Virtualization: PowerVM and VIOS
Power11 systems run PowerVM for logical partitioning and workload consolidation, with the Virtual I/O Server managing shared virtual storage and network resources across partitions. On S1112 specifically, this becomes part of the economic story: the box is attractive precisely because it can host a small IBM i workload while still dedicating additional platform resources to Linux, AIX, or VIOS partitions when the wider design calls for it. See the Virtualization and Management section of the Library for a deeper walkthrough.
Management, support, and deployment posture
The S1112 keeps proper Power operational discipline rather than acting like a stripped-down appliance. Midland lists an embedded baseboard management controller, a dedicated HMC 1 GbE port, redundant hot-swap cooling, and redundant hot-swap AC Titanium power supplies. IBM also introduced a Premium Essentials Expert Care tier specifically for S1112, which is another hint that IBM expects the model to land in leaner IT environments that still want fast access to Power expertise.

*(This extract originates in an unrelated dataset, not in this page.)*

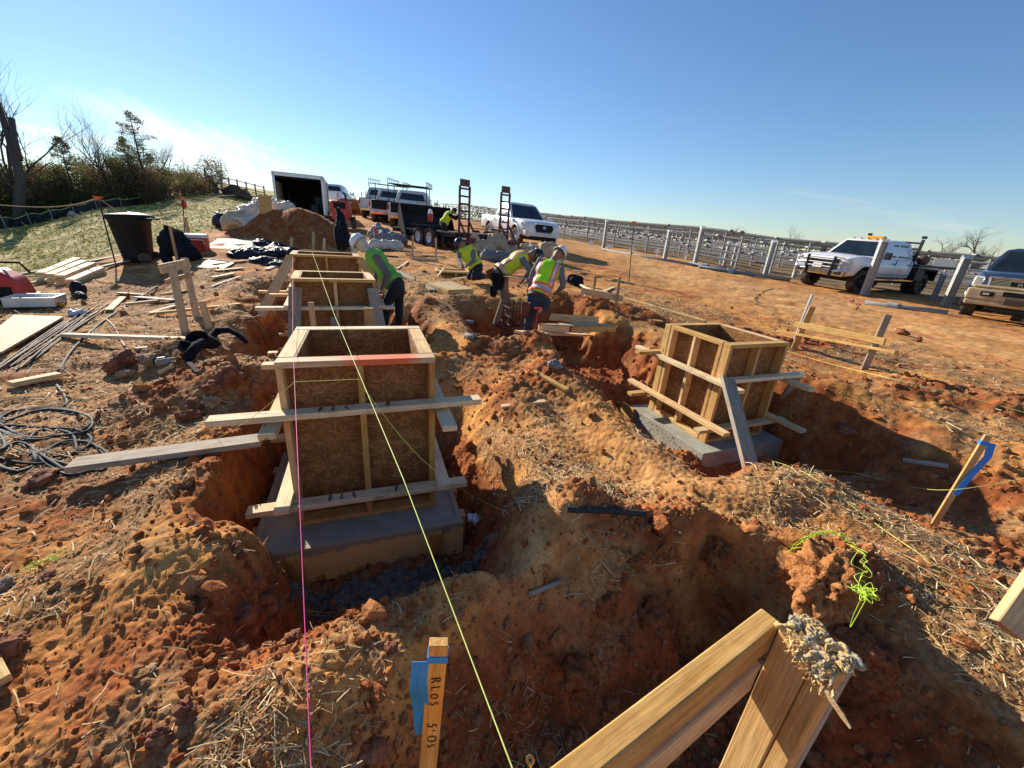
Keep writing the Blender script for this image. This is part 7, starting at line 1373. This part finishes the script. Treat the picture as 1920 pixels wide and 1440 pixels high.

When buyers should move past S1112
If the project needs more than a compact footprint, more native IBM i headroom, or more sustained scale-out growth than 512 GB and 4 direct NVMe bays suggest, the shortlist should move quickly to S1122 or S1124. S1112 is a sharp product when the constraint is size and entry economics. It is the wrong product when the constraint is long-term scale inside IBM i itself.
This page combines IBM's July 2026 announcement and support material with Midland's published S1112 configuration summaries. Verify final processor, OS, memory, and storage details against the current IBM configuration and announcement tools before ordering.